**Directions**
Return verbatim everything from the first line through the line that contains "kept by hand", and stop there.

**Data section**
◆ ◆ ◆ ◆ ◆ ◆ ◆

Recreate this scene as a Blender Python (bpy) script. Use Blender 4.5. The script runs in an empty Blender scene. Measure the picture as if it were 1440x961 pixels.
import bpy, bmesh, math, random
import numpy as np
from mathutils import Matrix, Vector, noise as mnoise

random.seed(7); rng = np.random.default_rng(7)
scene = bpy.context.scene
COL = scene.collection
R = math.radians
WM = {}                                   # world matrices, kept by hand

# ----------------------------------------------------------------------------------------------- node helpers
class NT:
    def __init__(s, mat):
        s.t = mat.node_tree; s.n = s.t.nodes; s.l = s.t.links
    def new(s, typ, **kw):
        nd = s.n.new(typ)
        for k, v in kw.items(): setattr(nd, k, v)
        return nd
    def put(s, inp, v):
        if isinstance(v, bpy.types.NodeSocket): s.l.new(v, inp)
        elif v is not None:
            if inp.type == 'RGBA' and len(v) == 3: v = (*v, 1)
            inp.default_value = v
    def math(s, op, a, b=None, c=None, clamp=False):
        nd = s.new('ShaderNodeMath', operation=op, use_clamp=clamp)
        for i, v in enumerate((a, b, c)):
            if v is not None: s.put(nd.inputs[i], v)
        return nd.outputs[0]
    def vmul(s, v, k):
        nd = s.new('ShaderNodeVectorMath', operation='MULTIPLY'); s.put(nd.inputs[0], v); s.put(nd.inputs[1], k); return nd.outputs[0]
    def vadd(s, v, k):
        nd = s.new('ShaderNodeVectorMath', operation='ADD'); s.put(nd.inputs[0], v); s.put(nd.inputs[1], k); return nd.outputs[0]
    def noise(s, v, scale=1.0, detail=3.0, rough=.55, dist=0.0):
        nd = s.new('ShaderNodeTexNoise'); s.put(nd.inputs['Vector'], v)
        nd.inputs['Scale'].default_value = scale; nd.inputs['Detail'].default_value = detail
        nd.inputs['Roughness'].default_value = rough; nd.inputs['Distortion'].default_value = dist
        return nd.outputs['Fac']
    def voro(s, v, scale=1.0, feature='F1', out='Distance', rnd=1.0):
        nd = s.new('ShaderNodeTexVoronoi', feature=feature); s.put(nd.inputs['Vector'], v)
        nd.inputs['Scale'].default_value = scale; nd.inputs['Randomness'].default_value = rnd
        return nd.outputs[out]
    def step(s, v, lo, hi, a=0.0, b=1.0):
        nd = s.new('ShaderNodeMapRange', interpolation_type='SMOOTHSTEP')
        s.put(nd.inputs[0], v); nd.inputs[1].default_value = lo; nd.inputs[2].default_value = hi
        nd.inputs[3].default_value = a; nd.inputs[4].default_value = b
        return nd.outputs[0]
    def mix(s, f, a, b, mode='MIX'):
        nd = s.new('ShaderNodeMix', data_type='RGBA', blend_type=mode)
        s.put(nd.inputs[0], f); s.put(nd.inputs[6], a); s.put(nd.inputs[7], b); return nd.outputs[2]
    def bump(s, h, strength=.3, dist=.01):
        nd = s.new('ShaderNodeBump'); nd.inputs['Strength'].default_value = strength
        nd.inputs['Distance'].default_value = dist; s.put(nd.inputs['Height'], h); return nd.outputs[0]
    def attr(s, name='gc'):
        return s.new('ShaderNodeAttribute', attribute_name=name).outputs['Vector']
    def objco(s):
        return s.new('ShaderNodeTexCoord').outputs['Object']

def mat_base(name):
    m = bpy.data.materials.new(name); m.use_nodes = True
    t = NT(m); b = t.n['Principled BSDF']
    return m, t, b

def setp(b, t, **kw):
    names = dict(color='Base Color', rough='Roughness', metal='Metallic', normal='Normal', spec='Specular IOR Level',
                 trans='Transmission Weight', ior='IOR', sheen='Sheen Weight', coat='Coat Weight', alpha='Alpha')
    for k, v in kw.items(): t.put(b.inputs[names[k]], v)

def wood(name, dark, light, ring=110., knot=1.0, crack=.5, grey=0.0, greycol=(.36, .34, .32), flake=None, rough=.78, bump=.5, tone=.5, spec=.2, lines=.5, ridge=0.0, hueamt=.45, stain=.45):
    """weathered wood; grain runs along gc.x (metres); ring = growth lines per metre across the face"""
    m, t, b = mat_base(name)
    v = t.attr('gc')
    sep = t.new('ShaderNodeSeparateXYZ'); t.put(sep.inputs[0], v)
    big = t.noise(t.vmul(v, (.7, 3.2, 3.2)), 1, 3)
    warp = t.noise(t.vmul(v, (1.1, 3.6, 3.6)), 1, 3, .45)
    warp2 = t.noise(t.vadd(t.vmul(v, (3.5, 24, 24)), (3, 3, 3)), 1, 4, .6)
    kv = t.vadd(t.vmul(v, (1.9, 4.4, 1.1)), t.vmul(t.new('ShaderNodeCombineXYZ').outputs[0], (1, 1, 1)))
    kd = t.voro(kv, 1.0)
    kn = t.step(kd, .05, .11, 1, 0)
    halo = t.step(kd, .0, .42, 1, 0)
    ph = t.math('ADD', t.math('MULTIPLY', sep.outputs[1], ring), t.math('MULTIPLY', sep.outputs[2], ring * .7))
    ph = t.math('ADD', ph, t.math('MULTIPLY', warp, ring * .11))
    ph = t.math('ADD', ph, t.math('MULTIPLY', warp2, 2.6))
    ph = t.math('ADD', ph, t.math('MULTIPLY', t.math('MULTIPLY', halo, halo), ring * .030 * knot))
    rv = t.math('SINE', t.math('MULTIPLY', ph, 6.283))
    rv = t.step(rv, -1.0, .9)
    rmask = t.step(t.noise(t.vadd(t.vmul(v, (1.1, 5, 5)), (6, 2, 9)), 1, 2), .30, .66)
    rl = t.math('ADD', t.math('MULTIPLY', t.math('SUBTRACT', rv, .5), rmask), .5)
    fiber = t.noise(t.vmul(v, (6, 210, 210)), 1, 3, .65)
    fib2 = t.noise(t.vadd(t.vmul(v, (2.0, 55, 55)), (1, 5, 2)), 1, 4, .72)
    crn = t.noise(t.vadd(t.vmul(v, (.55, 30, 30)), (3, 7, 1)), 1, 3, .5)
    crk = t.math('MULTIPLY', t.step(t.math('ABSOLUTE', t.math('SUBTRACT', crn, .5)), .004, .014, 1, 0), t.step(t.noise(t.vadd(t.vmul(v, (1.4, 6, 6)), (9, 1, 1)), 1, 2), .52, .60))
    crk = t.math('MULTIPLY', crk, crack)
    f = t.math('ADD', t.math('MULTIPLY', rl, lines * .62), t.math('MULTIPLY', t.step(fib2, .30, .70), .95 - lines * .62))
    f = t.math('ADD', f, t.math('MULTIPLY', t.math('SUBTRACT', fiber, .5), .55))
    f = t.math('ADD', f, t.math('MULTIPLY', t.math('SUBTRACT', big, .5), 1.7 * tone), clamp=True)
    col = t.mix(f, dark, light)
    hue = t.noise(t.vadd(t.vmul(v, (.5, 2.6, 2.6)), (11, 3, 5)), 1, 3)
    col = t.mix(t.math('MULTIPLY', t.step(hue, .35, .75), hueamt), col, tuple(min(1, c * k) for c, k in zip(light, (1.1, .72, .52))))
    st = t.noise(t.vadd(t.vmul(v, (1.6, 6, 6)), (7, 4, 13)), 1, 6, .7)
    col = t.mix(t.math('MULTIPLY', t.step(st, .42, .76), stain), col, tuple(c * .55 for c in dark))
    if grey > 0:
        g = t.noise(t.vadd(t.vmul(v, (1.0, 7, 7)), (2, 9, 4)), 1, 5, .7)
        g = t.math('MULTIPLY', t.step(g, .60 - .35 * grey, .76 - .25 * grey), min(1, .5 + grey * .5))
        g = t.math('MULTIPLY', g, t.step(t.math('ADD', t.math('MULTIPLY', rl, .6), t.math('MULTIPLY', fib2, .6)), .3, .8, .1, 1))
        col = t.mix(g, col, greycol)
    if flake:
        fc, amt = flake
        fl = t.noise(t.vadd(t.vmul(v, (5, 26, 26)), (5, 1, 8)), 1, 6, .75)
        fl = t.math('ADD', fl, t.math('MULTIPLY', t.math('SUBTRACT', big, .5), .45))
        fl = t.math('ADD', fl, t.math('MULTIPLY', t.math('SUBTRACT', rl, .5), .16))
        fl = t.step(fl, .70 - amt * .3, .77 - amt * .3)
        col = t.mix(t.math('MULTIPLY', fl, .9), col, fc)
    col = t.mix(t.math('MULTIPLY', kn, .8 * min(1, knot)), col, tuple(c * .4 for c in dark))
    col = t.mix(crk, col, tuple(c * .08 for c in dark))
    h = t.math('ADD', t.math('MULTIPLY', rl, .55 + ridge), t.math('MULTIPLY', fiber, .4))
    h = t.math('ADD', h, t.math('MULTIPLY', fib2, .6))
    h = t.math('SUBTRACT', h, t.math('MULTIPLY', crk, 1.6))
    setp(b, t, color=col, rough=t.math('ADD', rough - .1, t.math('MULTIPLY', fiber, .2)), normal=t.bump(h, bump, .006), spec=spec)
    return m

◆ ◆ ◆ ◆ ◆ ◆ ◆

**Result**
Recreate this scene as a Blender Python (bpy) script. Use Blender 4.5. The script runs in an empty Blender scene. Measure the picture as if it were 1440x961 pixels.
import bpy, bmesh, math, random
import numpy as np
from mathutils import Matrix, Vector, noise as mnoise

random.seed(7); rng = np.random.default_rng(7)
scene = bpy.context.scene
COL = scene.collection
R = math.radians
WM = {}                                   # world matrices, kept by hand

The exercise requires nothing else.